Dies bringt uns zu einem dritten Grund, warum der ad hominem Trugschluss moralisch problematisch ist, nämlich dass er die Gegner entmenschlicht.  



Menschen sind von Natur aus rationale Sinneswesen.  Was uns von anderen Sinneswesen unterscheidet, ist, dass unsere Tätigkeit letztlich vom Intellekt und nicht nur von der Sinnlichkeit, der Begierde oder den Leidenschaften geleitet wird.  Selbst wenn wir etwas verfolgen, das diesen Vermögen gefällt, dann nur, weil unser Verstand es als solches erfasst.  Auch wenn wir irrational handeln, handeln wir nicht nicht-rational.  Der Verstand funktioniert nicht richtig, aber das ist etwas anderes als überhaupt nicht zu funktionieren. 
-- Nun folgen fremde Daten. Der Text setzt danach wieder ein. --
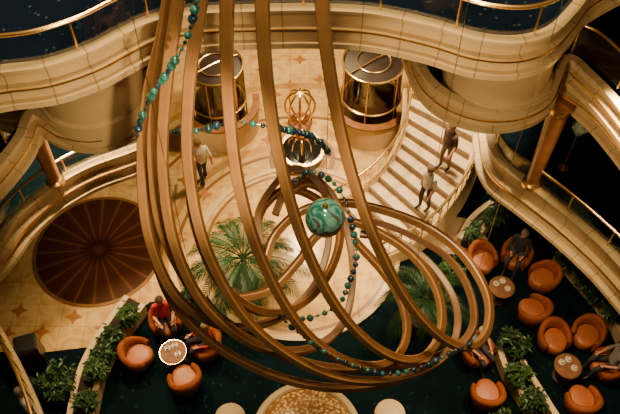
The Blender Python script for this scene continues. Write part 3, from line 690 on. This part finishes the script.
    obj('hair', hb, cloth(hair), t, smooth=180)
def sit(key, label, **k):
    c, a = CH[key]; person(label, (c.x, c.y, 0), a, True, **k)
GREY = (.30, .26, .21)
def on_stair(s, lat):
    i = int(s*NS); p = stair((i+.5)/NS, lat); return Vector((p.x, p.y, (i+1)*RISE+.008))
p1 = on_stair(.40, .72); p2 = on_stair(.66, .66)
dn = stair(.1, .8)-stair(.5, .8); dn.z = 0; aa = math.atan2(dn.y, dn.x)-PI/2
person('person in pale shirt and dark trousers walking down the stairs, lower of two', p1, aa, shirt=(.80, .78, .74), legs=(.05, .04, .045), hair=(.16, .09, .04), stride=.25)
person('person in dark shirt higher up the stairs, nearer the landing', p2, aa, shirt=(.09, .05, .045), legs=(.22, .15, .09), hair=(.10, .06, .03), stride=.25)
g = P(205, 182, .012); person('person in pale top and jeans walking across the marble floor behind the hoops', g, .6, shirt=(.70, .64, .54), legs=(.035, .055, .11), hair=(.16, .08, .03), stride=.6)
sit('d3', 'person in red shirt seated behind the left-hand table', shirt=(.58, .025, .015), legs=(.02, .02, .03), pose='table')
sit('d4', 'person in dark red top seated to the right of the left-hand table', shirt=(.40, .03, .025), legs=(.02, .02, .03), hair=(.2, .12, .05), pose='table', long_sleeve=True)
sit('a2', 'person in dark clothes seated at the table nearest the stairs', shirt=(.03, .03, .04), legs=(.05, .05, .06), hair=GREY, pose='table', long_sleeve=True)
sit('b3', 'person in grey shirt seated at the right edge by the table', shirt=(.30, .30, .30), legs=(.04, .04, .05), hair=GREY, pose='table')
sit('c2', 'person in pale blue shirt seated beneath the lowest hoops', shirt=(.25, .28, .32), legs=(.05, .05, .07), hair=(.4, .36, .3))
g = P(40, 420, 0); person('person in white shirt standing beyond the railing in the lower left corner', g, -1.0, shirt=(.6, .58, .56), legs=(.03, .03, .05), hair=GREY)

# ------------------------------------------------------------------ light
WARM = (1, .70, .345)
def light(kind, name, loc, e, col=WARM, size=1, aim=None, angle=None):
    l = bpy.data.lights.new(name, kind); l.energy = e; l.color = col
    if kind == 'AREA': l.shape = 'DISK'; l.size = size
    else: l.shadow_soft_size = size
    if angle: l.spot_size = math.radians(angle); l.spot_blend = .6
    o = bpy.data.objects.new(name, l); C.objects.link(o); o.location = loc
    if aim is not None: o.rotation_euler = (Vector(aim)-Vector(loc)).to_track_quat('-Z', 'Y').to_euler()
    return o
light('AREA', 'overhead_light', (0, 8.5, 23), 3400, size=3.5)  # broad overhead light, assumed as an unseen ceiling lamp
light('POINT', 'atrium_fill', (0, 4.0, 14.5), 550, size=.4)  # added mid-air fill for the balcony fronts, no fixture here
light('SPOT', 'bay_fill_left', (-.2, 3.0, 10.5), 1100, size=.2, aim=(-3.2, 9.2, 8), angle=50)  # added fill aimed at the left bay to set it off, not a fitting
light('SPOT', 'bay_fill_right', (.2, 3.0, 10.5), 1100, size=.2, aim=(3.4, 9.4, 8), angle=50)  # matching added fill for the right bay
light('SPOT', 'far_spot', (-.3, 14.6, 6.5), 2000, size=.3, angle=120)
light('SPOT', 'far_back_spot', (-.3, 17.6, 6.5), 1700, size=.3, angle=120)
light('SPOT', 'centre_fill', (-.3, 10.6, 9.0), 3200, size=.3, angle=48)  # added to brighten the round floor, no lamp hangs here
light('SPOT', 'stair_spot', (3, 12.5, 6.4), 2100, (1, .74, .43), .25, angle=80)
light('SPOT', 'medallion_fill', (-4.6, 10.4, 6.2), 2000, size=.25, angle=95)  # extra spot added to light the medallion and nearby marble
light('SPOT', 'lounge_left_spot', (-2.4, 9.4, 6.4), 900, size=.2, aim=(-3.6, 6.6, 0), angle=75)
light('SPOT', 'right_spot', (5.2, 8.6, 8.0), 2300, size=.25, aim=(5.0, 7.6, 0), angle=75)
light('SPOT', 'lounge_right_spot', (3.6, 7.6, 6.6), 800, size=.2, angle=80)
w = bpy.data.worlds.new('world'); bpy.context.scene.world = w; w.use_nodes = True
bgn = w.node_tree.nodes['Background']; bgn.inputs[0].default_value = (1, .72, .42, 1); bgn.inputs[1].default_value = .05
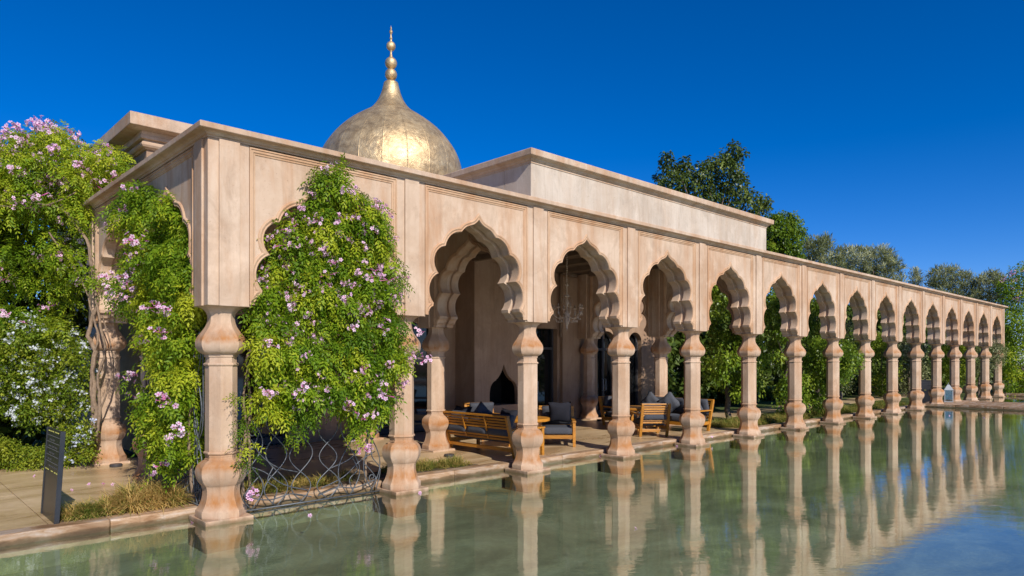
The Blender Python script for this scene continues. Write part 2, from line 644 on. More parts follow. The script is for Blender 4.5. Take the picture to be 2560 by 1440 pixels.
def tube(bm, pts, rad, seg=6, closed=False, cap=True):
    pts = [Vector(p) for p in pts]
    n = len(pts)
    rads = rad if isinstance(rad, (list, tuple)) else [rad] * n
    rings = []
    prev = None
    for i, p in enumerate(pts):
        if closed:
            d = pts[(i + 1) % n] - pts[i - 1]
        else:
            d = pts[min(i + 1, n - 1)] - pts[max(i - 1, 0)]
        if d.length < 1e-7:
            d = Vector((0, 0, 1))
        d.normalize()
        if prev is None:
            a = Vector((0, 0, 1)) if abs(d.z) < .9 else Vector((1, 0, 0))
            u = d.cross(a).normalized()
        else:
            u = (prev - d * prev.dot(d))
            u = u.normalized() if u.length > 1e-6 else d.orthogonal().normalized()
        prev = u
        w = d.cross(u)
        rings.append([bm.verts.new(p + (u * math.cos(2 * PI * k / seg) + w * math.sin(2 * PI * k / seg)) * rads[i]) for k in range(seg)])
    m = n if closed else n - 1
    for i in range(m):
        a, b = rings[i], rings[(i + 1) % n]
        for k in range(seg):
            bm.faces.new((a[k], a[(k + 1) % seg], b[(k + 1) % seg], b[k]))
    if cap and not closed:
        bm.faces.new(rings[0][::-1])
        bm.faces.new(rings[-1])


def lathe(bm, prof, seg, phase=0.0, apothem=False, cap=True):
    k_ = 1 / math.cos(PI / seg) if apothem else 1
    rings = []
    for r, z in prof:
        rings.append([bm.verts.new((r * k_ * math.cos(phase + 2 * PI * i / seg), r * k_ * math.sin(phase + 2 * PI * i / seg), z)) for i in range(seg)])
    for a, b in zip(rings, rings[1:]):
        for i in range(seg):
            bm.faces.new((a[i], a[(i + 1) % seg], b[(i + 1) % seg], b[i]))
    if cap:
        bm.faces.new(rings[0][::-1])
        bm.faces.new(rings[-1])


def oct_mesh(name, prof, mat):
    bm = bmesh.new()
    lathe(bm, prof, 8, PI / 8, True)
    bmesh.ops.recalc_face_normals(bm, faces=bm.faces)
    for f in bm.faces:
        f.smooth = True
    for e in bm.edges:                      # keep the eight arrises crisp
        a, b = (v.co for v in e.verts)
        if abs(a.z - b.z) > 1e-5 or len(e.link_faces) < 2 or e.calc_face_angle(0) > R(38):
            e.smooth = False
    me = bpy.data.meshes.new(name)
    bm.to_mesh(me)
    bm.free()
    me.materials.append(mat)
    return me


def interp(pts, n):
    """Catmull-Rom through 2-D points"""
    out_ = []
    P = [pts[0]] + list(pts) + [pts[-1]]
    for i in range(1, len(P) - 2):
        p0, p1, p2, p3 = (Vector(p) for p in P[i - 1:i + 3])
        for k in range(n):
            t = k / n
            q = 0.5 * ((2 * p1) + (p2 - p0) * t + (2 * p0 - 5 * p1 + 4 * p2 - p3) * t * t + (3 * p1 - p0 - 3 * p2 + p3) * t ** 3)
            out_.append(tuple(q))
    out_.append(tuple(pts[-1]))
    return out_


# ------------------------------------------------------------------ setting
FZ = 0.12                               # terrace level above the water
o = link('ground', box_mesh('ground', M_EARTH, -400, 400, -400, 400, -1.2, -0.62))
tag(o, kind='structure')
o = link('pool_floor', box_mesh('pool_floor', M_POOLFLOOR, -60, 52, -50, 0.5, -0.6, -0.32))
tag(o, kind='structure')
bm = bmesh.new()
vs = [bm.verts.new(p) for p in ((-60, -50, 0), (50, -50, 0), (50, 0.36, 0), (-60, 0.36, 0))]
bm.faces.new(vs)
o = link('pool_water', bm_mesh(bm, 'pool_water', M_WATER))
tag(o, kind='structure')

# terrace: cast slabs with open joints
ter = tag(link('terrace', box_mesh('terrace', M_TERRACE, -40, 14.2, 0.6, 5.62, -0.6, 0.10)), kind='structure')
xs = [-40, -14, -8.2, -1.72, 5.25, 9.45, 14.2]
for i, (a, b) in enumerate(zip(xs, xs[1:])):
    if a < -1.8:
        ys = [0.59, 2.9, 5.62]
    elif a < 0:
        ys = [0.59, 5.79]
    else:
        ys = [0.59, 3.1, 5.79]
    for c, d in zip(ys, ys[1:]):
        link('floor_slab', box_mesh('floor_slab', M_TERRACE, a + .004, b - .004, c + .004, d - .004, 0.0, FZ, 0.003), ter)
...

Das ist nicht nur die Lehre des Aristoteles.  Es ist die Lehre der katholischen Kirche, und der Grund, warum die Kirche Fideismus, Voluntarismus und andere Formen des Irrationalismus ablehnt.  In Libertas Praestantissimum schreibt Papst Leo XIII:



Wenn andere Lebewesen ihren Sinnen folgen, das Gute suchen und das Böse nur durch den Instinkt vermeiden, hat der Mensch den Verstand, der ihn in jedem einzelnen Akt seines Lebens leitet....



Der Wille kann erst handeln, wenn er durch das Wissen des Verstandes erleuchtet ist.  Mit anderen Worten, das vom Willen gewünschte Gut ist notwendigerweise gut, soweit es dem Verstand bekannt ist; und dies umso mehr, als bei allen freiwilligen Handlungen die Wahl auf ein Urteil über die Wahrheit des dargebotenen Gutes folgt, in dem erklärt wird, welchem Gut der Vorzug gegeben werden sollte.  Kein vernünftiger Mensch kann daran zweifeln, dass das Urteil ein Akt der Vernunft und nicht des Willens ist. (Abschnitte 3 und 5).



Ebenso zitiert Papst Benedikt XVI. in seiner berühmten Regensburger Rede zustimmend die Bemerkung des byzantinischen Kaisers Manuel II. Palaeologus, dass „wer jemanden zum Glauben führen will, die Fähigkeit braucht, gut zu reden und richtig zu denken", und unterstützt die Auffassung des Kaisers, dass (wie Benedikt Manuel paraphrasiert) „nicht nach der Vernunft zu handeln, der Natur Gottes widerspricht". 



Dementsprechend müssen wir im Umgang mit anderen Menschen immer an ihre Vernunft appellieren, soweit wir können, denn dies nicht zu tun, würde dem widersprechen, was für sie aufgrund ihrer Natur gut ist.  Natürlich ist das manchmal nicht möglich – zum Beispiel bei einer Person, die buchstäblich verrückt ist, oder bei einem Angreifer, der uns Körperverletzung zufügen will.  Aber es ist offensichtlich möglich mit einem Gegner, der sich selbst um ein rationales Engagement bemüht.



Wenn wir als Antwort auf ein solches Engagement auf eine trügerische ad hominem-Rhetorik zurückgreifen – wenn wir die Versuche eines Gegners, mit uns zu reden, ignorieren, wenn wir auf seine Argumente mit Spott und Verachtung reagieren, wenn wir versuchen, ihn niederzuschreien und ihn zum Schweigen zu bringen, anstatt ihn zu überreden - behandeln wir ihn als weniger als ein vernünftiges Sinneswesen, und daher als weniger menschlich.  Wir handeln gegen seine Natur, gegen seine Menschenwürde.  Das kann nicht anders als sündhaft sein.  Und je mehr es dazu beiträgt, Zwietracht in der Gesellschaft oder in der Kirche zu säen, desto schwerer ist es.